Obediência de Mônica

Assim, um dia, como costumava na África, levou papas, pão e vinho puro à sepultura dos mártires, mas o porteiro não quis permitir suas ofertas. Quando soube que essa proibição vinha do bispo, resignou-se tão piedosamente e obedientemente, que eu mesmo me admirei de quão facilmente passasse a condenar o hábito, e não a criticar a proibição de Ambrósio.

É que seu espírito não era dominado pela embriaguez, nem o amor do vinho a incitava ao ódio da verdade, como acontece a muitos homens e mulheres, que ao ouvir o cântico da sobriedade, sentem a mesma repulsa que os ébrios diante de um copo d'água. Mas ela, ao trazer as cestas com as oferendas usuais para serem provadas e repartidas, não bebia mais que um pequeno copo de vinho, temperado segundo seu paladar bastante sóbrio e condizente com sua dignidade. E se eram muitos os sepulcros que devia honrar desse modo, levava sempre o mesmo copo, usando-o para todos, de modo que o vinho não só estava muito aguado, mas até quente. Dividia-o em pequenos tragos com as pessoas presente, porque buscava a piedade, e não o prazer.

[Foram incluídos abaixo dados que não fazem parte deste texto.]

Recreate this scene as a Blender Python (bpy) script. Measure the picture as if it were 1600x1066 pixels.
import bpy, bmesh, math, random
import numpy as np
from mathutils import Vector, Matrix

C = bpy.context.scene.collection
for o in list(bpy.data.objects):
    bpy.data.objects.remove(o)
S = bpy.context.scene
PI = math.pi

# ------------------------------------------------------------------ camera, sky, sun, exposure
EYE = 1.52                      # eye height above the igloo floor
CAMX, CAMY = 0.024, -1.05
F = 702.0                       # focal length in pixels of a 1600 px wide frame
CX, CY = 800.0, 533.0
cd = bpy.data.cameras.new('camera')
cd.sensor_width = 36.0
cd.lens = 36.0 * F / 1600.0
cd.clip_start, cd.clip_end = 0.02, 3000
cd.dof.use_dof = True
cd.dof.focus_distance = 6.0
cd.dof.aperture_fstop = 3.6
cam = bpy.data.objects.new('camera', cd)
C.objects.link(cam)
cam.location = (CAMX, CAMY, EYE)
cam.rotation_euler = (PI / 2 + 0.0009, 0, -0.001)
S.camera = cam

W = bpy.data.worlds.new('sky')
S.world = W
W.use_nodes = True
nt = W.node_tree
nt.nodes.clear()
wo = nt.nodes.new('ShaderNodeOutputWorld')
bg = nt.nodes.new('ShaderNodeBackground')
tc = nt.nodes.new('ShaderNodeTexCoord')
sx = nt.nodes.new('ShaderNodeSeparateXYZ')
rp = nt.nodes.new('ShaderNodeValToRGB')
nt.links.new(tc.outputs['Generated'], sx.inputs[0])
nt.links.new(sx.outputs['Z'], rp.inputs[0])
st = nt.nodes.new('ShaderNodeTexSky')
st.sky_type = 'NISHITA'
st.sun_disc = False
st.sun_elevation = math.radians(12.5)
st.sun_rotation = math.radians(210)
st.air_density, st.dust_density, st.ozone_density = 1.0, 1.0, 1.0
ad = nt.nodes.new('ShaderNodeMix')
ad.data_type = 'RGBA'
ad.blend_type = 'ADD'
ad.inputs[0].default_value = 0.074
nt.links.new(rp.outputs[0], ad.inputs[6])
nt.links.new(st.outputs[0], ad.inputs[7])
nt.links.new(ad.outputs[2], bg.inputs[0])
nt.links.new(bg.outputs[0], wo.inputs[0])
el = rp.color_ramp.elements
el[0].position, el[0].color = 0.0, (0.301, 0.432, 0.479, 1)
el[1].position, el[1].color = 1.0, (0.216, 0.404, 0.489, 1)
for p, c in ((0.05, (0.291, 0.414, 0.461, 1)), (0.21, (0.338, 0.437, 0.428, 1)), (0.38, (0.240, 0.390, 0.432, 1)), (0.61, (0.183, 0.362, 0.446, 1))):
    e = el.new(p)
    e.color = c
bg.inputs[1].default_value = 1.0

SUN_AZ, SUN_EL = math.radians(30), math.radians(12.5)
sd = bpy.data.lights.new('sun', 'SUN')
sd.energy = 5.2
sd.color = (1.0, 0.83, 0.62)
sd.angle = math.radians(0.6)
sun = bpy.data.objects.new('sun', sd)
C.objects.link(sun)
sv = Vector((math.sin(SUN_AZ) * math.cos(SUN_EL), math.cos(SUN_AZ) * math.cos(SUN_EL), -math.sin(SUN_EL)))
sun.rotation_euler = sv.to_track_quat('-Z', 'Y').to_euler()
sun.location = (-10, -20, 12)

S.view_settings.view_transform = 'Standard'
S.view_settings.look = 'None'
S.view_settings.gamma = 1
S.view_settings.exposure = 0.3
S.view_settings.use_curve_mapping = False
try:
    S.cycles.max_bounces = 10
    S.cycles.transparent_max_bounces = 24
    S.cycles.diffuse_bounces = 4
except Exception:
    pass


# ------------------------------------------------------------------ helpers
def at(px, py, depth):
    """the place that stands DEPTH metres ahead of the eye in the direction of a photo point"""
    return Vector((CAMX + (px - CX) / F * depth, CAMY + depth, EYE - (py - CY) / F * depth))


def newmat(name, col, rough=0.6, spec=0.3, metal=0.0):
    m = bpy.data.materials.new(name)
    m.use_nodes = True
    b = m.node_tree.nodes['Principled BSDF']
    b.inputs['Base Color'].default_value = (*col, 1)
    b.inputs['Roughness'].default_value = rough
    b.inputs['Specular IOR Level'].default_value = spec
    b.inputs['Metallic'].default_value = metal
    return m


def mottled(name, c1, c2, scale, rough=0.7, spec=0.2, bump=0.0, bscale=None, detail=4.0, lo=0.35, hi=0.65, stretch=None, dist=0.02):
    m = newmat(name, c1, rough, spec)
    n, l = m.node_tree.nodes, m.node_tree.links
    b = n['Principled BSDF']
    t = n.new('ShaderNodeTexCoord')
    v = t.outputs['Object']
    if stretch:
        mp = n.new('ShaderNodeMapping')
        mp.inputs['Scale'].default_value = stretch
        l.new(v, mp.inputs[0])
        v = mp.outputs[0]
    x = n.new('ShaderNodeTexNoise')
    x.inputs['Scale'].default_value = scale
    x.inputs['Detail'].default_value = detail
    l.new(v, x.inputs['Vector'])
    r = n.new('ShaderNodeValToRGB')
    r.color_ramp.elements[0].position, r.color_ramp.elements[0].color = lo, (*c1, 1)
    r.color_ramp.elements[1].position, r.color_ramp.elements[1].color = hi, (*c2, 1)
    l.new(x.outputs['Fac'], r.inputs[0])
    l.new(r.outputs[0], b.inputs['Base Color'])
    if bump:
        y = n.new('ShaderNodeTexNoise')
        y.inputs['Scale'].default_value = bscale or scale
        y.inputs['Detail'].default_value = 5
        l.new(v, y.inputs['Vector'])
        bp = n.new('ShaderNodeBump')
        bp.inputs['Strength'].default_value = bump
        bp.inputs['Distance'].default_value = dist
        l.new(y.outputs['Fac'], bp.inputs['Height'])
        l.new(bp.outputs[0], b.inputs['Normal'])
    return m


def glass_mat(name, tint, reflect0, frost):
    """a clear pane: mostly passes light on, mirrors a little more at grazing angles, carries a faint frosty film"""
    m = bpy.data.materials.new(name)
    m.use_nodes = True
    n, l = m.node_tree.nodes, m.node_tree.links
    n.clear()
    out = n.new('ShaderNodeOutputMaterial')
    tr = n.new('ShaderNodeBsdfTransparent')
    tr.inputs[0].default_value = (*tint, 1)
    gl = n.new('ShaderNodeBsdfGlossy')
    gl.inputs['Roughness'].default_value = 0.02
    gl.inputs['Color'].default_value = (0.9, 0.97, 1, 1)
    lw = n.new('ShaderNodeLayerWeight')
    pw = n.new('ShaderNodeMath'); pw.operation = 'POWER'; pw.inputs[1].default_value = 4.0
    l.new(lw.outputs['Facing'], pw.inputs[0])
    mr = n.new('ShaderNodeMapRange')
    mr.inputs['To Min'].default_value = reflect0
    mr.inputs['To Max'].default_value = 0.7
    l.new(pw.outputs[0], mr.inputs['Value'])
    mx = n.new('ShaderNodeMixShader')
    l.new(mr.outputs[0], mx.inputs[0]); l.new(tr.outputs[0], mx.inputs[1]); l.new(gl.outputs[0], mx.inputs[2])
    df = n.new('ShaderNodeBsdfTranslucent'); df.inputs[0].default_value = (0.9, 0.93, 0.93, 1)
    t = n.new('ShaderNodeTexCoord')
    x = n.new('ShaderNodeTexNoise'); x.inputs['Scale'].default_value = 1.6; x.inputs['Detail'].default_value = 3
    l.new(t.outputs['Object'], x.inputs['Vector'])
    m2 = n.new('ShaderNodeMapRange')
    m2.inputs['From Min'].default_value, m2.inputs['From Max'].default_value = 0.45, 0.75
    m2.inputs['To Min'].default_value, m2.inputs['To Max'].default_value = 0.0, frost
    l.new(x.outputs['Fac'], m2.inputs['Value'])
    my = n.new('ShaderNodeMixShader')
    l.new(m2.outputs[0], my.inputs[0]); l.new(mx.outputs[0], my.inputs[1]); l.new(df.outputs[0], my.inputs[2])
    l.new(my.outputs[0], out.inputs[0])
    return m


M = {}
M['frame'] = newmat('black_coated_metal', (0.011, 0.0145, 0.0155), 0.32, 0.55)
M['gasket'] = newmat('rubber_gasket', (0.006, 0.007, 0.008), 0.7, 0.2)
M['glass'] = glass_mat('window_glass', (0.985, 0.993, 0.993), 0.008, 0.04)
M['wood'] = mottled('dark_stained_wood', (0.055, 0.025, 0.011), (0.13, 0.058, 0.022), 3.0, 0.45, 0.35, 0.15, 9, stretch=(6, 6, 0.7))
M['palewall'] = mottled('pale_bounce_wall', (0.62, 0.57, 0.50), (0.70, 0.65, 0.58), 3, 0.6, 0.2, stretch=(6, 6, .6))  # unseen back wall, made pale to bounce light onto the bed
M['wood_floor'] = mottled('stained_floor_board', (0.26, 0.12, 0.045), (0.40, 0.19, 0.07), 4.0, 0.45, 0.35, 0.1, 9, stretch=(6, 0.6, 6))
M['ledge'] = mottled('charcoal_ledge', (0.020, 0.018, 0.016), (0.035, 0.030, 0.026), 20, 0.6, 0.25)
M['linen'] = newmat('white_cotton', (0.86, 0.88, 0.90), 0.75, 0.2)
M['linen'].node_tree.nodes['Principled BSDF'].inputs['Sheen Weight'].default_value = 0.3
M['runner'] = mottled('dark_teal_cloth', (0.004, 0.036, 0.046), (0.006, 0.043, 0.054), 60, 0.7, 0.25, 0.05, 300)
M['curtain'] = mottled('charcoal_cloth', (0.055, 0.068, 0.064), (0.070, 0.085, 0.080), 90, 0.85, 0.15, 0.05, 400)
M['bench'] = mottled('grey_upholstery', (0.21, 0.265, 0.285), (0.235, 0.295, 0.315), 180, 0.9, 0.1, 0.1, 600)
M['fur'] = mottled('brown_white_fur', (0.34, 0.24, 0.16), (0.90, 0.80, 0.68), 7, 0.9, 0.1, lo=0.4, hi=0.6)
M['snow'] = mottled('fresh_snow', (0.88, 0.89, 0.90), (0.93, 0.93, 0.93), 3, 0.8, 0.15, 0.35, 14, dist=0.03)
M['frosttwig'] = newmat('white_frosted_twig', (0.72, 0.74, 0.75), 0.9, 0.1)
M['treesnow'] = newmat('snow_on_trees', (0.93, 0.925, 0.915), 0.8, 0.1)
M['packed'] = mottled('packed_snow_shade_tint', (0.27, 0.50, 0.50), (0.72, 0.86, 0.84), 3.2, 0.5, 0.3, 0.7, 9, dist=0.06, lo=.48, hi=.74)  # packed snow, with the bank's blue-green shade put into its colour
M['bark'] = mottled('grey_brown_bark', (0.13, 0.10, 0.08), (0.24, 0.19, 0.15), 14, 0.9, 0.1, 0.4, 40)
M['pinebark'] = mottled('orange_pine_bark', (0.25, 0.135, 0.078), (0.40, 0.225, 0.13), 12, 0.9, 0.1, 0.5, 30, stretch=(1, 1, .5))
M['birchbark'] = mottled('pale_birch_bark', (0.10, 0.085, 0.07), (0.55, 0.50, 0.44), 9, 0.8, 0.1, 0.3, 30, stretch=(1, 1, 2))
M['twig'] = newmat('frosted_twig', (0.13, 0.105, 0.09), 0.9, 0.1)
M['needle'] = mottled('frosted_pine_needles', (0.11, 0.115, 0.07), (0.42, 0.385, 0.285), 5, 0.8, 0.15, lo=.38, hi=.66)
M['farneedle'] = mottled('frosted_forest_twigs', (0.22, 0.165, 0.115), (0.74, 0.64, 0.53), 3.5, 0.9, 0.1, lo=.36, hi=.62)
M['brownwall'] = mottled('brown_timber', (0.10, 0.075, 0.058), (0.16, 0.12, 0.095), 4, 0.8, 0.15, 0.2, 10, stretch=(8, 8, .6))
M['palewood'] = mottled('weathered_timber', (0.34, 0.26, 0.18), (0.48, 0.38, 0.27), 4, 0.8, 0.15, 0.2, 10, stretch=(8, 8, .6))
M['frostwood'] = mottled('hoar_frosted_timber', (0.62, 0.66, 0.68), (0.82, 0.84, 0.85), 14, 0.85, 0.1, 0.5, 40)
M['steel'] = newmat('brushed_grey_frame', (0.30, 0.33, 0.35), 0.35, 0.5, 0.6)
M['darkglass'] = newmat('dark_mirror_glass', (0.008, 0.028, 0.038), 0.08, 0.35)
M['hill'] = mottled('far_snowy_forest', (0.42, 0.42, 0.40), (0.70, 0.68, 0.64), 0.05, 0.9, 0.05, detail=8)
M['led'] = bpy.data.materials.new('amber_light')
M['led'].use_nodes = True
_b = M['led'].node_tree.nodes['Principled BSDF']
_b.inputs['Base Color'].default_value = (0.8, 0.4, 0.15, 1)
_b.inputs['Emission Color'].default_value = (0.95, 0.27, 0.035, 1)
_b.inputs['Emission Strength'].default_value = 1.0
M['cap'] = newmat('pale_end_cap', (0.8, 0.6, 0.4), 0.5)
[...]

Tão logo porém soube que o ilustre pregador e mestre a verdade proibira tal costume – mesmo para os que o praticavam sobriamente, para não dar aos ébrios azo de se embriagarem, e porque essa espécie de parentales (festas pagãs que se celebravam de 13 a 21 de fevereiro consagradas especialmente aos deuses lares) era muito semelhante à superstição dos pagãos – ela se absteve de muito boa vontade. No lugar da cesta cheia de frutos da terra, aprendeu a levar ao túmulo dos mártires um coração cheio de puros desejos, dando o que podia aos pobres. Celebrava assim a comunhão com o corpo do Senhor, cuja paixão serviu de modelo aos mártires em seu sacrifício e coroação.

Mas, parece-me, meu Senhor e meu Deus – e assim o crê meu coração em tua presença – que minha mãe não teria abdicado tão facilmente desse costume – que todavia era necessário cortar – se outro a quem não amasse tanto como a Ambrosio o tivesse proibido. De fato, ela o estimava muito por ter-me salvado, e ele a tinha em grande estima pela religiosidade e solicitude com que freqüentava a igreja, na prática das boas obras. Por isso, muitas vezes quando me encontrava com ele, irrompia em louvores à minha mãe, e me felicitava por ser seu filho. Ignorava o filho que ela tinha em mim, filho que duvidava de tudo, e julgava impossível achar o caminho da vida.